At first glance this question seems very basic and obvious, but as I began to sit with myself and ponder what the answer was for me, it wasn't as simple as it first appeared.
I found that there were some major areas of my life that I began to 'assign' answers to 'What do I want?'
After I felt that I had covered what was important to me, I began to journal through it a bit...
I would write, "What do I want?" then give my answer. Then I asked myself the even tougher question, "Do my actions in this area line up with what I want?"
Ok, so this was the REALLY tough part of this for me. My actions... Do they point to what I want? You would think that they naturally would. Don't we naturally work toward what we want? Wouldn't our actions reveal what we were striving for?
Well, for me some of my actions seemed to be genuinely in order, but some were disturbingly NOT. I must admit, I was surprised by some of what my honesty revealed about my actions not being in line with my desires. How does this happen?
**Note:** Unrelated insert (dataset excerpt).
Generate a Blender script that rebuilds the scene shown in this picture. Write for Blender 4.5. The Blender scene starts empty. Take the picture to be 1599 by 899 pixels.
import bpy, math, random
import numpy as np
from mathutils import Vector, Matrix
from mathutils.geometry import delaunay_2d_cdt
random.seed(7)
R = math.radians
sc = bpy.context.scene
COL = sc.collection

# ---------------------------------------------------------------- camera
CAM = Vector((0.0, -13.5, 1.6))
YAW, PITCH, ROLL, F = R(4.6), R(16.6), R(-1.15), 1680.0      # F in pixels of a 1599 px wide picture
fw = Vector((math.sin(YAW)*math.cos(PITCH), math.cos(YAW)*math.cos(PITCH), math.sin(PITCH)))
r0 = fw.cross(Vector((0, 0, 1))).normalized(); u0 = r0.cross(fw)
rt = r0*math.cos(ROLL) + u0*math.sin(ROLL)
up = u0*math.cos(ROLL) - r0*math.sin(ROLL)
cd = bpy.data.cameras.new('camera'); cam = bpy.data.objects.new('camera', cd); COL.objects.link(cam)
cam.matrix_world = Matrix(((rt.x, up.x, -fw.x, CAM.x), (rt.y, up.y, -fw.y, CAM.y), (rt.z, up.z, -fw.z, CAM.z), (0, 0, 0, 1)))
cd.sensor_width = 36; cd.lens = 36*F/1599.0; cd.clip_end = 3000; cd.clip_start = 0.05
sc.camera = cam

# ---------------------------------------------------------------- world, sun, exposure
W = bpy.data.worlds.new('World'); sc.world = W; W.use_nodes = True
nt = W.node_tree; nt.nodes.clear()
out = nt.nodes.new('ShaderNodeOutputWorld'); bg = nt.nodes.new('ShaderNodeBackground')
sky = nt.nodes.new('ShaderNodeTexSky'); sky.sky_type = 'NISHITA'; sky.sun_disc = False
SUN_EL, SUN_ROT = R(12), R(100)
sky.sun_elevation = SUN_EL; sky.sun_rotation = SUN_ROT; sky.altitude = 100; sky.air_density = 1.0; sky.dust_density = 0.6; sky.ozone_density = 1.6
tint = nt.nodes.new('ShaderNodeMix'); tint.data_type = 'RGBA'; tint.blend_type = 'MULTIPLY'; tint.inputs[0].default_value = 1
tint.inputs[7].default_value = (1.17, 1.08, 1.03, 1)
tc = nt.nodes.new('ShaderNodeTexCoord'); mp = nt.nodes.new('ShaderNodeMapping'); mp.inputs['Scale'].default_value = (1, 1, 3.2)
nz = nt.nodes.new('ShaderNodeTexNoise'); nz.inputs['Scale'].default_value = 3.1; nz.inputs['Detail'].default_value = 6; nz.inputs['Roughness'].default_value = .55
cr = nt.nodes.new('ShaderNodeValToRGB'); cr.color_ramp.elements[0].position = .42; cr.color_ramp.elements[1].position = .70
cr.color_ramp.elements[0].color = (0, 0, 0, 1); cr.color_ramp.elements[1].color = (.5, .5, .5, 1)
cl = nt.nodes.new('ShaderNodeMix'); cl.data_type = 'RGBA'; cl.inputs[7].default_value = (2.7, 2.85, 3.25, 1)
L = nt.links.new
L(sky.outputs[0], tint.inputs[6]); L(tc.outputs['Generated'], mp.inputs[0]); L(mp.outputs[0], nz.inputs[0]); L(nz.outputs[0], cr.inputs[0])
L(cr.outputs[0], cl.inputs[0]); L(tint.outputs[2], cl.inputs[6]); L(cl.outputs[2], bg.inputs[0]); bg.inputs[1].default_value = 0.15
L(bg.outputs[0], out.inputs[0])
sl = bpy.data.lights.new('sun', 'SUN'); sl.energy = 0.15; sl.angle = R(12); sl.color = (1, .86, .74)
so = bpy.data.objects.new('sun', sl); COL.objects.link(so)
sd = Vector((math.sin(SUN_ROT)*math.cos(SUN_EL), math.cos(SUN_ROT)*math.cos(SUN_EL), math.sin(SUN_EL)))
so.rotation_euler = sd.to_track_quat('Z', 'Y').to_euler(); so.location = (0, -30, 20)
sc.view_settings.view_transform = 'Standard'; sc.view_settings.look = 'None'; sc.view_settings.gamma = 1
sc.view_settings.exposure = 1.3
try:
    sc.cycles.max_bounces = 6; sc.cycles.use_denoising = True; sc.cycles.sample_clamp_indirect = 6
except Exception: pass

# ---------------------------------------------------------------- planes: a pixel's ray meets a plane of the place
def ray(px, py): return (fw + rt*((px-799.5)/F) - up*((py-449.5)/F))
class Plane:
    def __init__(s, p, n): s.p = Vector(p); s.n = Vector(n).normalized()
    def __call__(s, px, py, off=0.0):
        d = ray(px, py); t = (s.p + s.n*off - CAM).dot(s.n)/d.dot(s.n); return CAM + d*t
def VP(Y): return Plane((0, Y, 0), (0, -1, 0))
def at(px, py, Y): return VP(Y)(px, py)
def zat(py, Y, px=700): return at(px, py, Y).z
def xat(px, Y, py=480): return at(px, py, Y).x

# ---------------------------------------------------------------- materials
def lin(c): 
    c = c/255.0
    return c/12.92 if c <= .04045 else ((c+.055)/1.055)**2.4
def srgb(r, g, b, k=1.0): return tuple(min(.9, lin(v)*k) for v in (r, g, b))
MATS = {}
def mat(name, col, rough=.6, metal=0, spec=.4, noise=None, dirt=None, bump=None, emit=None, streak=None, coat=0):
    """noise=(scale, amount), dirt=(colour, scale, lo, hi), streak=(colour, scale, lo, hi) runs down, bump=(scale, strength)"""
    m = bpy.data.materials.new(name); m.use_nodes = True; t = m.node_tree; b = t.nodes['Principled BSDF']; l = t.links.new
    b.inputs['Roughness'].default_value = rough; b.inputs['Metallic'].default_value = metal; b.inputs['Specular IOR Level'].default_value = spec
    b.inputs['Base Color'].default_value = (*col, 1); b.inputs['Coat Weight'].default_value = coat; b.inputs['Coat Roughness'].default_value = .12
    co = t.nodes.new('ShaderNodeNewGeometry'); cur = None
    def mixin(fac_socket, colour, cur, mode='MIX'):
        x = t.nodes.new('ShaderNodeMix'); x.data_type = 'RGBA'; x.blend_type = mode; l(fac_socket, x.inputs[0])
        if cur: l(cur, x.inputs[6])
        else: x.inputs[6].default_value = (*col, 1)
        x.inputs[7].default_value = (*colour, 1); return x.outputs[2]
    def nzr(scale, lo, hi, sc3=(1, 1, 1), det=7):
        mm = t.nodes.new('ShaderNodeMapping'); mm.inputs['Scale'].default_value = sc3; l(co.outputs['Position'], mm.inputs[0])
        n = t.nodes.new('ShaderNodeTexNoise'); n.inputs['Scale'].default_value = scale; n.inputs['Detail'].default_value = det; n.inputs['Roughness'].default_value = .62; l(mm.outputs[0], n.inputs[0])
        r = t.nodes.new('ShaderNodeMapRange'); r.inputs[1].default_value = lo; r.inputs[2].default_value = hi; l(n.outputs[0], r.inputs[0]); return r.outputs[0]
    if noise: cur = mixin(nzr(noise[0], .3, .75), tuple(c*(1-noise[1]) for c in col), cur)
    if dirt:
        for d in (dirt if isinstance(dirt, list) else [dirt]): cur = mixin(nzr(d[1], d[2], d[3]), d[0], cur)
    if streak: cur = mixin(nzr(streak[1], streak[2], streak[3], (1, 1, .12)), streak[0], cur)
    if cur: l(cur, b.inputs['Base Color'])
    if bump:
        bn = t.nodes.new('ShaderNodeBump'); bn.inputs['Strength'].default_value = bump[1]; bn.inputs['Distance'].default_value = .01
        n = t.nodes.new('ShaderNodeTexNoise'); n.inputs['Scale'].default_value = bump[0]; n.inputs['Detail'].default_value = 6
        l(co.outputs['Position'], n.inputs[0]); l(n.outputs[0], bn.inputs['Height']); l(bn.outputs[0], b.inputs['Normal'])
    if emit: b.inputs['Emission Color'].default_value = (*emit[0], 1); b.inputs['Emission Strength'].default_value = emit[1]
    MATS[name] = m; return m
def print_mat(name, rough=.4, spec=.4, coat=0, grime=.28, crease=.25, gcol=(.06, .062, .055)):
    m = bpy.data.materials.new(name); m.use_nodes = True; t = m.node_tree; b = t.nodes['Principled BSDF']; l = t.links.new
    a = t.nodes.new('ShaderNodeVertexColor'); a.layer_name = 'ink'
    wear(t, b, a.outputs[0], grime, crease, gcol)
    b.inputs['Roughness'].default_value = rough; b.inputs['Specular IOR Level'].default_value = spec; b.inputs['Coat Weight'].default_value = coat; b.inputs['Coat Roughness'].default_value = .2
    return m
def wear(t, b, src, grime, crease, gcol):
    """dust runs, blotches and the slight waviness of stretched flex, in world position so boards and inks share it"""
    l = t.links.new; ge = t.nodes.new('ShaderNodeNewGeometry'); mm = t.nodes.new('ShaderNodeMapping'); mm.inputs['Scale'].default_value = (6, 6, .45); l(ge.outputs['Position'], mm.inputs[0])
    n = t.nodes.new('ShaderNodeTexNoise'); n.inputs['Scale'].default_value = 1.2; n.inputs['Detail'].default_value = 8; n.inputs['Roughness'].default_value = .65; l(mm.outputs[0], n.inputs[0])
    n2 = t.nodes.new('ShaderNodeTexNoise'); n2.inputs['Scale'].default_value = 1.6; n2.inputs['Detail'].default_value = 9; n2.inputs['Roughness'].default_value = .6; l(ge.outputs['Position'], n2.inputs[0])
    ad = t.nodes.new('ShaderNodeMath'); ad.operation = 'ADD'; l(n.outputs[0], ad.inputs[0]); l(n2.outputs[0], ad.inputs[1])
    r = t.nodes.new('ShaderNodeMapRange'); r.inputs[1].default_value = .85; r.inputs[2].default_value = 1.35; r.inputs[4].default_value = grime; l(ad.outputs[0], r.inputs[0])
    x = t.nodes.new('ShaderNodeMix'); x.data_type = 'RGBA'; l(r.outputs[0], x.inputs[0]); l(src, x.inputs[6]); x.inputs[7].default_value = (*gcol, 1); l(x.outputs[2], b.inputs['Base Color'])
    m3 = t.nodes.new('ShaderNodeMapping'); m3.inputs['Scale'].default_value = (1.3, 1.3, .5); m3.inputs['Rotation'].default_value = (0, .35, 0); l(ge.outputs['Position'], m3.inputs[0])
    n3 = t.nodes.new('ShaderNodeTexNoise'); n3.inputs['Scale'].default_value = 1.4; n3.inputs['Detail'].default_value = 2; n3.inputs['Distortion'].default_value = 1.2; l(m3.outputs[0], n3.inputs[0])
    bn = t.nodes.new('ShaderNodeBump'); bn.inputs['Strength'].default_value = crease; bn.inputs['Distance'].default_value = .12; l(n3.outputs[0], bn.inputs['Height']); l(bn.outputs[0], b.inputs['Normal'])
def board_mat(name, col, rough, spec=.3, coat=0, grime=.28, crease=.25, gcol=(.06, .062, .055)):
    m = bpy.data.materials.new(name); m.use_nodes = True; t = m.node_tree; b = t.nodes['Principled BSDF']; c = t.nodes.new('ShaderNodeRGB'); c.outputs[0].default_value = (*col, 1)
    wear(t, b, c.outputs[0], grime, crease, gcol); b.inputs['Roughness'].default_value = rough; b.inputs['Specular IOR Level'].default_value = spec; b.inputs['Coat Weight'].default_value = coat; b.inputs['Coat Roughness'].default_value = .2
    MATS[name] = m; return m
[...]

For example, one of my answers to 'What do I want?' was 'I want to be a source of positive energy and encouragement - to bring joy into any place that I enter.'
I do not believe that this is true about me. Maybe true sometimes, but not even the majority of the time. Even though I desire to have this vitality about me, I can often get wrapped up in the difficulties of life and get bogged down in it. This affects my 'positive energy' output. In reality, there are many times when I walk into a room seeking to be positively affected by the others there instead of exuding that positivity myself. This of course do not at all line up with 'What do I want?'
Obviously, I understand the balance in the above - you can't always be 'bubbling over with joy' but I do want to be known for my positive attitude and encouraging presence. Hmmm.... Something needs to be addressed in my life.
There were other 'eye openers' as I walked through this exercise. I do believe it was helpful. I do believe that as I open up my mind and soul to these searchings, I will understand myself better and understand what needs to be addressed and changed to truly be living in the life I genuinely desire for myself.
I am amazed over and over again at myself and the discrepancies I find between my heart and my hands. It is a humbling reality, one that I plan to continue to seek to reveal and change.
Walking through asking and answering these questions can be a very beneficial endeavor for anyone seeking to grow.